About the Author
Charles W. Bowen
As a youngster, author Charles W. Bowen of Augusta, Georgia, USA, spent much of his time tuned to developing news from the front lines of World War II. He listened to radio when newscasts covered the war. He read Augusta’s daily newspapers, regularly questioning his parents and people involved in the city’s Civil Defense. Bowen recalls vividly the air-raid drills, gun emplacements around airfields and public facilities, and bombing practice over the city at night with searchlights scanning the sky. It was Augusta’s two pilot training airfields that fueled the author’s love for aviation and led him to obtain a pilot’s license. Mental and written notes of the era serve him to this day.
Bowen is a frequent writer and speaker on events of World War II and Augusta’s 1940s-1970s struggles to escape decades of political and law-enforcement corruption. He attended public schools in Richmond County and graduated from Academy of Richmond County as an ROTC lieutenant. University of Georgia studies contributed to a bachelor’s degree in economics with a minor in journalism from Augusta College.
After college, Bowen joined the family retail and wholesale business, serving in various management areas over the years. He expanded into real estate and commercial investments in partnership with George Bowen, his brother and best friend.
A family man since he married high school sweetheart Barbara Pruitt in 1958, the author has lived in Augusta his entire life. His extended family includes a daughter, son, three granddaughters, a great-grandson and two great-granddaughters — all in the Augusta area. Having served as deacon, elder and Sunday School teacher, Bowen was instrumental in the 2004 founding of Christ Church Presbyterian in Evans, Georgia, an Augusta suburb. He believes salvation is by faith in Christ.

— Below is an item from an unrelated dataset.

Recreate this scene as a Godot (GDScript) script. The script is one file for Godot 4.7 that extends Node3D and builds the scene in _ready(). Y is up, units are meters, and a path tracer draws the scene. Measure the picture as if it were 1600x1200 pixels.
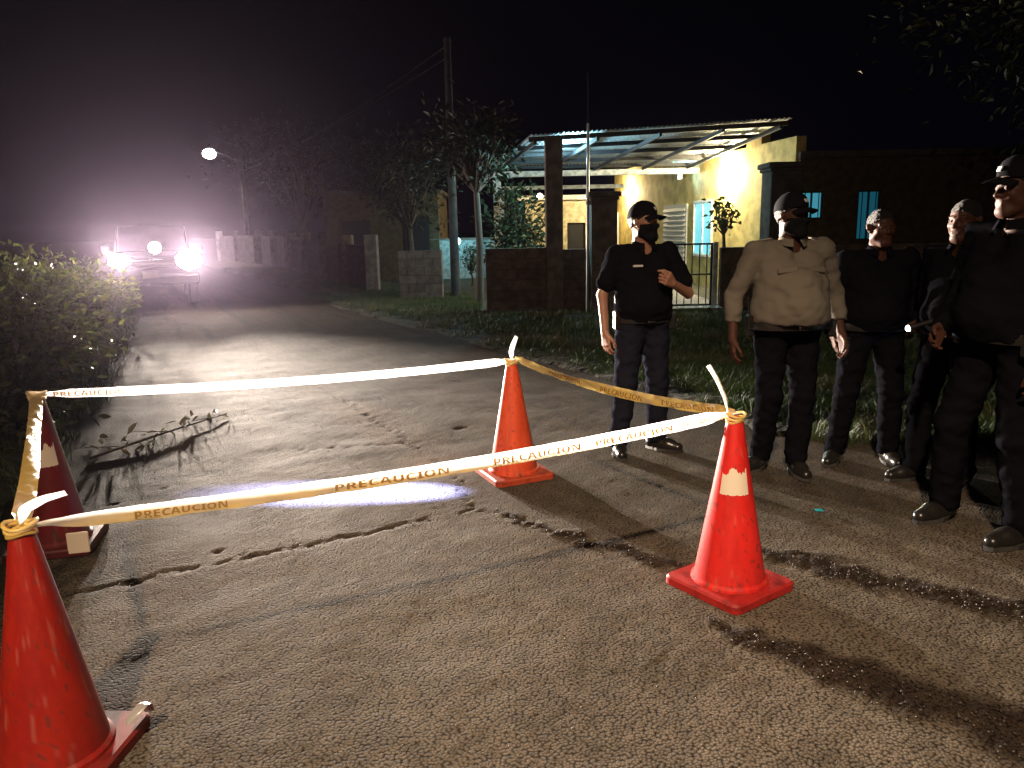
extends Node3D
# Night street corner closed off with four cones and caution tape, five guards on the right, a pickup with its headlights on.

class MB:
	var v := PackedVector3Array()
	var n := PackedVector3Array()
	var c := PackedColorArray()
	var ix := PackedInt32Array()
	var col := Color.WHITE

	func vert(p: Vector3, nn: Vector3) -> int:
		v.append(p); n.append(nn); c.append(col)
		return v.size() - 1

	func tri(a: int, b: int, d: int) -> void:
		if (v[b] - v[a]).cross(v[d] - v[a]).dot(n[a] + n[b] + n[d]) > 0.0:
			ix.append(a); ix.append(d); ix.append(b)
		else:
			ix.append(a); ix.append(b); ix.append(d)

	func face(pts: Array, nn: Vector3) -> void:
		var ids := []
		for p in pts: ids.append(vert(p, nn))
		for i in range(1, ids.size() - 1): tri(ids[0], ids[i], ids[i + 1])

	func box(at: Vector3, size: Vector3, bev := 0.0, b := Basis()) -> MB:
		var h := size * 0.5
		var e := minf(bev, minf(h.x, minf(h.y, h.z)) * 0.9)
		var P = func(axis: int, s: Vector3) -> Vector3:
			var q := Vector3(s.x * (h.x - e), s.y * (h.y - e), s.z * (h.z - e))
			q[axis] = s[axis] * h[axis]
			return at + b * q
		for a in 3:
			var i := (a + 1) % 3
			var j := (a + 2) % 3
			for s in [-1.0, 1.0]:
				var pts := []
				for k in [[-1, -1], [1, -1], [1, 1], [-1, 1]]:
					var sg := Vector3.ZERO
					sg[a] = s; sg[i] = k[0]; sg[j] = k[1]
					pts.append(P.call(a, sg))
				var nn := Vector3.ZERO
				nn[a] = s
				face(pts, b * nn)
		if e > 0.0:
			for a in 3:
				var i := (a + 1) % 3
				var j := (a + 2) % 3
				for si in [-1.0, 1.0]:
					for sj in [-1.0, 1.0]:
						var s0 := Vector3.ZERO
						s0[i] = si; s0[j] = sj
						var s1 := s0
						s0[a] = -1; s1[a] = 1
						var nn := Vector3.ZERO
						nn[i] = si; nn[j] = sj
						face([P.call(i, s0), P.call(i, s1), P.call(j, s1), P.call(j, s0)], b * nn.normalized())
			for sx in [-1.0, 1.0]:
				for sy in [-1.0, 1.0]:
					for sz in [-1.0, 1.0]:
						var s := Vector3(sx, sy, sz)
						face([P.call(0, s), P.call(1, s), P.call(2, s)], b * s.normalized())
		return self

	func grid(pts: PackedVector3Array, nu: int, nv: int, cols := PackedColorArray(), up := Vector3.ZERO) -> MB:
		# nu columns by nv rows of points, smooth
		var base := v.size()
		for j in nv:
			for i in nu:
				var i0 := maxi(i - 1, 0)
				var i1 := mini(i + 1, nu - 1)
				var j0 := maxi(j - 1, 0)
				var j1 := mini(j + 1, nv - 1)
				var du := pts[j * nu + i1] - pts[j * nu + i0]
				var dv := pts[j1 * nu + i] - pts[j0 * nu + i]
				var nn := du.cross(dv).normalized()
				if up != Vector3.ZERO and nn.dot(up) < 0.0: nn = -nn
				v.append(pts[j * nu + i]); n.append(nn)
				c.append(cols[j * nu + i] if cols.size() else col)
		for j in nv - 1:
			for i in nu - 1:
				var a := base + j * nu + i
				tri(a, a + 1, a + nu + 1)
				tri(a, a + nu + 1, a + nu)
		return self

	func tube(path: Array, radii: Array, sides := 8, caps := true) -> MB:
		var t0: Vector3 = (path[1] - path[0]).normalized()
		var s := t0.cross(Vector3.UP if absf(t0.y) < 0.9 else Vector3.RIGHT).normalized()
		var base := v.size()
		var m := path.size()
		for k in m:
			var t: Vector3 = (path[mini(k + 1, m - 1)] - path[maxi(k - 1, 0)]).normalized()
			s = (s - t * s.dot(t)).normalized()
			var u := t.cross(s)
			var r: float = radii[k] if radii.size() > k else radii[-1]
			for i in sides:
				var a := TAU * i / sides
				var d := s * cos(a) + u * sin(a)
				vert(path[k] + d * r, d)
		for k in m - 1:
			for i in sides:
				var a := base + k * sides + i
				var b := base + k * sides + (i + 1) % sides
				tri(a, b, b + sides)
				tri(a, b + sides, a + sides)
		if caps:
			for k in [0, m - 1]:
				var pts := []
				for i in sides: pts.append(v[base + k * sides + i])
				face(pts, (path[0] - path[1]).normalized() if k == 0 else (path[m - 1] - path[m - 2]).normalized())
		return self

	func lathe(prof: Array, sides := 32, x := Transform3D()) -> MB:
		# prof: [r, y] going round the outline; sharp where a point is doubled
		for k in prof.size() - 1:
			var a: Vector2 = prof[k]
			var b: Vector2 = prof[k + 1]
			if a.is_equal_approx(b): continue
			var d := (b - a).normalized()
			var nn := Vector2(d.y, -d.x)
			var base := v.size()
			for i in sides + 1:
				var t := TAU * i / sides
				var q := Vector3(cos(t), 0, sin(t))
				var nw := (x.basis * (q * nn.x + Vector3.UP * nn.y)).normalized()
				vert(x * (q * a.x + Vector3.UP * a.y), nw)
				vert(x * (q * b.x + Vector3.UP * b.y), nw)
			for i in sides:
				var o := base + i * 2
				tri(o, o + 1, o + 3)
				tri(o, o + 3, o + 2)
		return self

	func ellipsoid(at: Vector3, r: Vector3, b := Basis(), nu := 14, nv := 9) -> MB:
		var base := v.size()
		for j in nv + 1:
			for i in nu + 1:
				var th := PI * j / nv
				var ph := TAU * i / nu
				var q := Vector3(sin(th) * cos(ph), cos(th), sin(th) * sin(ph))
				vert(at + b * (q * r), (b * (q / r)).normalized())
		for j in nv:
			for i in nu:
				var a := base + j * (nu + 1) + i
				tri(a, a + 1, a + nu + 2)
				tri(a, a + nu + 2, a + nu + 1)
		return self

	func add_arrays(o: MB, x: Transform3D, mirror := false) -> MB:
		var base := v.size()
		for k in o.v.size():
			var p: Vector3 = o.v[k]
			var q: Vector3 = o.n[k]
			if mirror:
				p.x = -p.x; q.x = -q.x
			v.append(x * p); n.append((x.basis * q).normalized()); c.append(o.c[k])
		for k in range(0, o.ix.size(), 3):
			ix.append(base + o.ix[k])
			ix.append(base + o.ix[k + (2 if mirror else 1)])
			ix.append(base + o.ix[k + (1 if mirror else 2)])
		return self

	func mesh() -> ArrayMesh:
		var a := []
		a.resize(Mesh.ARRAY_MAX)
		a[Mesh.ARRAY_VERTEX] = v
		a[Mesh.ARRAY_NORMAL] = n
		a[Mesh.ARRAY_COLOR] = c
		a[Mesh.ARRAY_INDEX] = ix
		var m := ArrayMesh.new()
		m.add_surface_from_arrays(Mesh.PRIMITIVE_TRIANGLES, a)
		return m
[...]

Paladin: The Story of Augusta’s Fighter Ace — The Wars of Matt Tower, Book 1 is the author’s first novel and required significant historical research over many years. Bowen is nearing completion of a second novel in the Matt Tower series, Thorns in the Garden City, about political, law enforcement and economic corruption in post-World War II Augusta. It concludes the story begun in Paladin. His third novel, also in the works, takes a closer look at the efforts of men and women who did what the times required in wartime Germany and England.
Bowen (left) and his son, Greg Bowen, pose at a skeet range in the fall of 2019 at Pinetucky Gun Club in
Augusta, Georgia.
Author Charles W. Bowen poses with his wife Barbara in January 2002 in their snow-covered front yard in Augusta, Georgia.
Charles W. Bowen with granddaughters Brittney, Brooke and Ashley at the Boshears Skyfest in 1994 at Daniel Field airport in Augusta. The Stearman (Boeing) biplane aircraft from the 1930s-1940s era is owned by Bowen’s cousin, U.S. District Judge Dudley H. Bowen Jr.
Bowen (from left) at a dove shoot in the late 1990s near Waynesboro, Georgia, with the late Dr. Rod Veazey; Greg Bowen, the author’s son; and George Bowen, the author’s brother and best friend.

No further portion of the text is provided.